Eine der Preisträgerinnen, Emilie Vialet, Absolventin der Kunsthochschule in Rennes, hält sich seit Monaten in Lappland auf. Ihre Arbeiten können sogar nur auf einem kleinen Monitor gezeigt werden. In einer Zusammenstellung wechseln sich ihre recht unspektakulären Landschaftsaufnahmen mit detailreichen Nahaufnahmen der natürlichen Strukturen von Holzstücken, Gräsern, Steinen oder Wolkenformationen ab. Bedauerlich, dass diese Arbeiten nicht größer gezeigt werden konnten. Im gleichen Raum beweist Thilo Seidel, wie professionell er mit der außergewöhnlichen Situation umgeht. Die Werke des Fotografen, der in Saarbrücken an der Hochschule der Bildenden Künste Saar studierte und mittlerweile in Amsterdam lebt, sind akkurat gerahmt und zeigen prägnante Baumansichten. Dafür hat Thilo Seidel bei Dunkelheit verschiedene Bäume von unten mit Licht angestrahlt. Das Ergebnis sind außergewöhnliche, detailreiche Aufnahmen von unterschiedlichen Blättern, Nadeln und Geäst aus einer eher ungewöhnlichen Perspektive, in denen Strukturen und Farben starke Kontraste bilden.

Patrick Galbats zeigt ein ganz anderes Naturverständnis. Denn bei dem Luxemburger, der in Brüssel Kunst studierte und dort lebt, sind auch Stadtarchitekturen und künstliche, da menschliche, Hinterlassenschaften in der Natur zu sehen. Bemerkenswert ist seine Aufnahme eines Schlafbaums von Halsbandsittichen in Brüssel, gleichzeitig eine einmalige Naturaufnahme, aber auch ein Symbol für das Eingreifen des Menschen in die Natur. Die Belgierin Anne-Sophie Costenoble fotografiert gewöhnliche, zufällige, aber flüchtige Ansichten von Menschen, Landschaften, Dingen. Bei ihr steht jedoch nicht das Abgebildete im Zentrum, sondern sie stellt ihre etwas unscharfen, unterschiedlich belichteten und fast schon poetischen schwarz-weiß Aufnahmen zu einer stimmungsvollen Kompilation zusammen. Dagegen wirken die Fotografien des Meisterschülers der Kunsthochschule Mainz, Florian Glaubitz, wie zufällig zusammengestellt. In unterschiedlichen Formaten, auch hier vielleicht der Flutkatastrophe geschuldet, zeigt er Alltägliches, Dinge und Tiere. Einige seiner Fotografien sind gestochen scharf und farbig, andere unscharf und in hellen Grautönen.
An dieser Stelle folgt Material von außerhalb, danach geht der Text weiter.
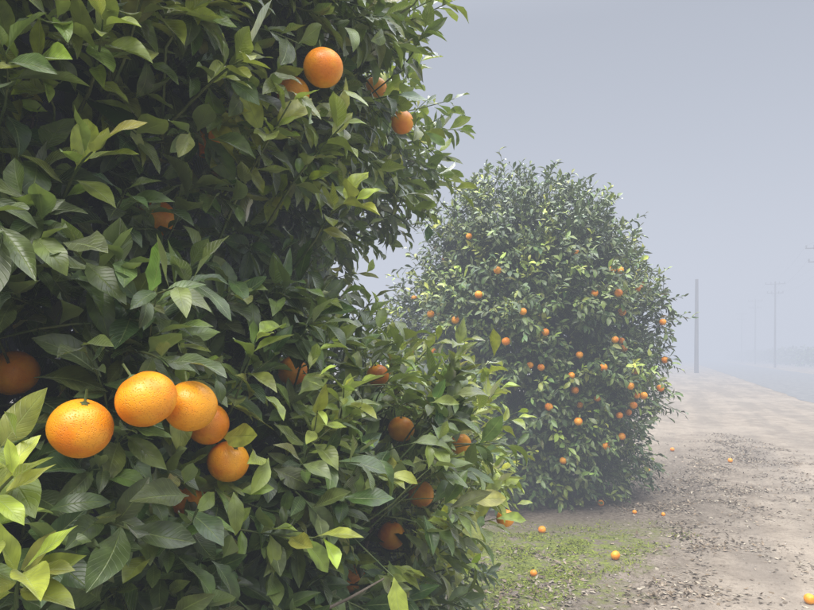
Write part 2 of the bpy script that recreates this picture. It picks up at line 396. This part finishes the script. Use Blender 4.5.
A5,O5,D5=sample_tree(70,C2,R2f,(2.2,3.5),(-180,180),(.0,.15),.26,21)
O5=norm(O5*.9+UP*.7)
addfield(A5,O5,np.clip(rng.uniform(.1,.8,70),0,1),9,13,(.15,.32),.078,4,2,'foliage_shoots',tree2,[],twr=.003,mat=M_LEAF2)
tg,_,_=sample_tree(40,C2,R2f,(.5,3.1),(-180,180),(.3,.4),.05,26)
limbs(tree2,C2,.10,tg,.5,6)
ex=[]
for i in range(50):
    th=random.uniform(0,math.pi); z=random.uniform(.5,3.0); R=R2f(z,0); ex.append((C2[0]+R*math.cos(th),C2[1]+R*math.sin(th),z))
oranges('fruit',[f[0] for f in F2]+ex,[f[1] for f in F2]+[.078]*50,tree2,18,12)

# ================================================= GROUND
def qrow(x,y): return (x+1.75)*.840-(y-2.5)*.543
def srd(x,y): return (x-13)*.923-(y-20)*.385
def axis(a,b,st,far):
    m=list(np.arange(a,b+st/2,st)); s=st; v=b
    while v<far: s*=1.22; v+=s; m.append(v)
    s=st; v=a
    while v>-far: s*=1.22; v-=s; m.insert(0,v)
    return np.array(m)
gx=axis(-2.5,7.5,.06,900); gy=axis(2.5,13,.06,900)
X,Y=np.meshgrid(gx,gy,indexing='ij'); Z=np.zeros_like(X)
for i in range(X.shape[0]):
    for j in range(X.shape[1]):
        x=X[i,j]; y=Y[i,j]
        if -30<x<40 and -20<y<70:
            s=srd(x,y); a=min(1,max(0,(-s-.3)/1.5)) if s<0 else (min(1,max(0,(s-7.3)/1.5)))
            if a>0:
                p=Vector((x,y,0))
                Z[i,j]=a*(.026*noise.noise(p*1.1)+.012*noise.noise(p*4.)+.007*noise.noise(p*11))
def gz(x,y):
    i=np.clip(np.searchsorted(gx,x)-1,0,len(gx)-2); j=np.clip(np.searchsorted(gy,y)-1,0,len(gy)-2)
    fx=(x-gx[i])/(gx[i+1]-gx[i]); fy=(y-gy[j])/(gy[j+1]-gy[j])
    return (Z[i,j]*(1-fx)+Z[i+1,j]*fx)*(1-fy)+(Z[i,j+1]*(1-fx)+Z[i+1,j+1]*fx)*fy
ny=len(gy); ii,jj=np.meshgrid(np.arange(len(gx)-1),np.arange(ny-1),indexing='ij')
a=(ii*ny+jj).ravel(); F=np.stack([a,a+ny,a+ny+1,a+1],1)
def ground_mat():
    m,nt=newmat('orchard_dirt'); L=nt.links
    geo=N(nt,'ShaderNodeNewGeometry'); P=geo.outputs['Position']
    def dot(v,c):
        n=N(nt,'ShaderNodeVectorMath',operation='DOT_PRODUCT'); L.new(P,n.inputs[0]); n.inputs[1].default_value=v
        return math_(nt,'ADD',n.outputs['Value'],c)
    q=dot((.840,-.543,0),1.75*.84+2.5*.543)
    yc=dot((0,1,0),0.)
    n1=noisetex(nt,P,.55,3); n2=noisetex(nt,P,3.2,4,.6); n3=noisetex(nt,P,24,4,.7)
    mp=N(nt,'ShaderNodeMapping'); mp.inputs['Rotation'].default_value=(0,0,math.radians(22.6)); L.new(P,mp.inputs[0])
    mp2=N(nt,'ShaderNodeMapping'); mp2.inputs['Scale'].default_value=(1.6,.14,1); L.new(mp.outputs[0],mp2.inputs[0])
    n5=noisetex(nt,mp2.outputs[0],1.,4,.6)
    c=mixc(nt,maprange(nt,n2,.35,.65),(.215,.178,.140),(.30,.252,.20))
    c=mixc(nt,maprange(nt,n5,.40,.60,0,.6),c,(.175,.150,.124))
    c=mixc(nt,maprange(nt,n1,.5,.65,0,.45),c,(.34,.287,.23))
    c=mixc(nt,maprange(nt,n3,.52,.70,0,.5),c,(.13,.105,.082))
    vo=N(nt,'ShaderNodeTexVoronoi'); vo.inputs['Scale'].default_value=42; L.new(P,vo.inputs['Vector'])
    peb=maprange(nt,vo.outputs['Distance'],.1,.3,1,0)
    sel=maprange(nt,n2,.5,.6)
    c=mixc(nt,math_(nt,'MULTIPLY',math_(nt,'MULTIPLY',peb,sel),.4),c,(.38,.34,.29))
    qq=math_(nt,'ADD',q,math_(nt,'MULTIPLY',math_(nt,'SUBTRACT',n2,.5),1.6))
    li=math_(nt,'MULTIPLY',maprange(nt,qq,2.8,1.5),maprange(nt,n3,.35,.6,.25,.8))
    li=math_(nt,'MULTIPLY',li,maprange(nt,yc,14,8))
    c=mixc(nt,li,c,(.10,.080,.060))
    mo=math_(nt,'MULTIPLY',maprange(nt,qq,1.85,1.3),maprange(nt,noisetex(nt,P,6.,3,.7),.36,.52))
    mo=math_(nt,'MULTIPLY',mo,maprange(nt,yc,6.3,5.3))
    mc=mixc(nt,maprange(nt,n3,.4,.6),(.085,.11,.022),(.19,.22,.045))
    c=mixc(nt,math_(nt,'MULTIPLY',mo,.85),c,mc)
    bs=N(nt,'ShaderNodeBsdfDiffuse'); L.new(c,bs.inputs[0])
    h=math_(nt,'ADD',n3,math_(nt,'MULTIPLY',math_(nt,'MULTIPLY',peb,sel),.4))
    bp=N(nt,'ShaderNodeBump'); bp.inputs['Strength'].default_value=1.; bp.inputs['Distance'].default_value=.022
    L.new(h,bp.inputs['Height']); L.new(bp.outputs[0],bs.inputs['Normal'])
    o=N(nt,'ShaderNodeOutputMaterial'); L.new(bs.outputs[0],o.inputs[0]); return m
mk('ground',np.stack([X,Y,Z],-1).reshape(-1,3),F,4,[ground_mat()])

rd=np.array([.385,.923]); rn=np.array([.923,-.385])
ts=np.concatenate([np.arange(-60,120,.5),np.arange(120,700,10)])
v=[];w=6.6
for t in ts:
    j=.16*noise.noise(Vector((t*.5,0,0)))+.10*noise.noise(Vector((t*2.1,3,0)))
    p=np.array([13,20])+rd*t
    v.append((*(p+rn*j),.006)); v.append((*(p+rn*w/2),.03)); v.append((*(p+rn*(w-j)),.006))
f=[]
for i in range(len(ts)-1):
    for k in range(2): f.append((3*i+k,3*i+k+1,3*i+k+4,3*i+k+3))
M_ASPH=simple_mat('worn_asphalt',(.11,.11,.112),(.17,.167,.16),3,.85,.3,.01)
road=mk('road',v,f,4,[M_ASPH])

def scatter(n,fn):
    out=[]
    while len(out)<n:
        x=random.uniform(-.5,6.5); y=random.uniform(3,13)
        if random.random()<fn(x,y): out.append((x,y))
    return np.array(out)
def litf(x,y):
    q=qrow(x,y); q+=.9*noise.noise(Vector((x*.8,y*.8,5)))
    v=math.exp(-((q-1.75)/.55)**2)+.14*math.exp(-((q-2.9)/.9)**2)
    c=noise.noise(Vector((x*2.2,y*2.2,1)))
    return v*(.10+max(0,c+.15)*2.0)+.004
xy=scatter(11000,litf); n=len(xy)
P=np.column_stack([xy,gz(xy[:,0],xy[:,1])+rng.uniform(.001,.008,n)])
az=rng.uniform(0,6.28,n); T=np.column_stack([np.cos(az),np.sin(az),rng.normal(0,.12,n)]); Nn=np.column_stack([rng.normal(0,.2,(n,2)),np.ones(n)])
L_=rng.uniform(.014,.055,n)
pal=np.array([(.16,.12,.08),(.24,.19,.14),(.10,.08,.06),(.30,.26,.20),(.20,.165,.13)]); col=pal[rng.integers(0,5,n)]*np.exp(rng.normal(0,.2,(n,1)))
leaves('leaf_litter',P,T,Nn,L_,L_*rng.uniform(.35,.55,n),rng.normal(0,.6,n),rng.uniform(0,.6,n),col,3,2,M_DRY)
def grf(x,y):
    q=qrow(x,y)+.5*noise.noise(Vector((x*1.5,y*1.5,8)))
    return max(0,min(1,(1.8-q)/.4))*(.06+max(0,.12+noise.noise(Vector((x*4,y*4,2))))*2)*max(0,min(1,(6.2-y)/.8))
xy=[]
while len(xy)<22000:
    x=random.uniform(-.8,3.2); y=random.uniform(2.8,6.3)
    if random.random()<grf(x,y): xy.append((x,y))
xy=np.array(xy); n=len(xy); P=np.column_stack([xy,gz(xy[:,0],xy[:,1])-.002])
az=rng.uniform(0,6.28,n); T=np.column_stack([np.cos(az)*.8,np.sin(az)*.8,rng.uniform(.3,1.2,n)]); Nn=np.column_stack([rng.normal(0,.3,(n,2)),np.ones(n)])
L_=rng.uniform(.010,.034,n); col=np.array([(.125,.165,.030)])*np.exp(rng.normal(0,.28,(n,1)))+np.array([[.06,.03,.0]])*rng.random((n,1))
leaves('grass',P,T,Nn,L_,L_*rng.uniform(.15,.45,n),rng.normal(.6,.3,n),rng.uniform(0,.5,n),col,2,1,M_FLAT)
xy=scatter(3000,lambda x,y:.3+.5*max(0,noise.noise(Vector((x,y,0)))))
ico=np.array([(1,0,0),(0,1,0),(-1,0,0),(0,-1,0),(0,0,1),(0,0,-1)],float)
fi=np.array([(0,1,4),(1,2,4),(2,3,4),(3,0,4),(1,0,5),(2,1,5),(3,2,5),(0,3,5)])
n=len(xy); sz=rng.gamma(2.,.0024,n)+.002
V=ico[None]*sz[:,None,None]*rng.uniform(.6,1.3,(n,6,1))*np.array([1,1,.6]); V+=np.column_stack([xy,gz(xy[:,0],xy[:,1])+sz*.2])[:,None]
mk('gravel',V.reshape(-1,3),(fi[None]+(np.arange(n)*6)[:,None,None]).reshape(-1,3),3,[simple_mat('stone',(.2,.17,.14),(.36,.32,.28),30,.9)],None,True)
fo=[(1.62,4.92),(3.35,5.08),(2.62,4.12),(4.85,9.5),(3.3,8.7),(.92,4.6),(1.22,5.72),(2.3,6.4),(2.55,6.3),(4.4,10.5),(2.05,6.7)]
sz=[.072,.068,.07,.07,.075,.05,.07,.045,.04,.07,.07]
fa=np.array(fo); zz=gz(fa[:,0],fa[:,1])
oranges('fallen_oranges',[(x,y,z+s/2-.004) for (x,y),z,s in zip(fo,zz,sz)],sz,None,20,14,False)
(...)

Er ist auch der Einzige, der zusätzlich ein Video vorführt, in dem sich ruhige Aufnahmen eines Tierparks mit intimen Aufnahmen eines Menschen abwechseln. Vieles von dem, was Florian Glaubitz zeigt, zeugt von einem experimentellen Charakter.

Ganz anders, nämlich mit einem spielerischen Charakter, setzt sich im Untergeschoss, im „Studioblau“, Johannes S. Sistermanns in seiner Ausstellung „Klang Schweigt Zeit II“ mit Geräuschen und Bildern auseinander. In dem abgedunkelten Raum verursachen die Schritte der Besucher und Besucherinnen auf dünnen, gestalteten Papierbahnen Geräusche, die sich mit Klängen abwechseln. Dazu werden Bilder in eine Ecke des Raums projiziert, die den Raum teilweise erhellen und auf den farblich gestalteten Papierbahnen überraschende Effekt bilden. Umhergehen, lauschen, schauen – die Besucher werden mit einfachsten Mitteln zum Teil der Installation. Gerade nach den etwas schwierigen Arbeiten von Florian Glaubitz rundet „Klang Schweigt Zeit II“ die aktuelle Präsentation im Künstlerhaus ab.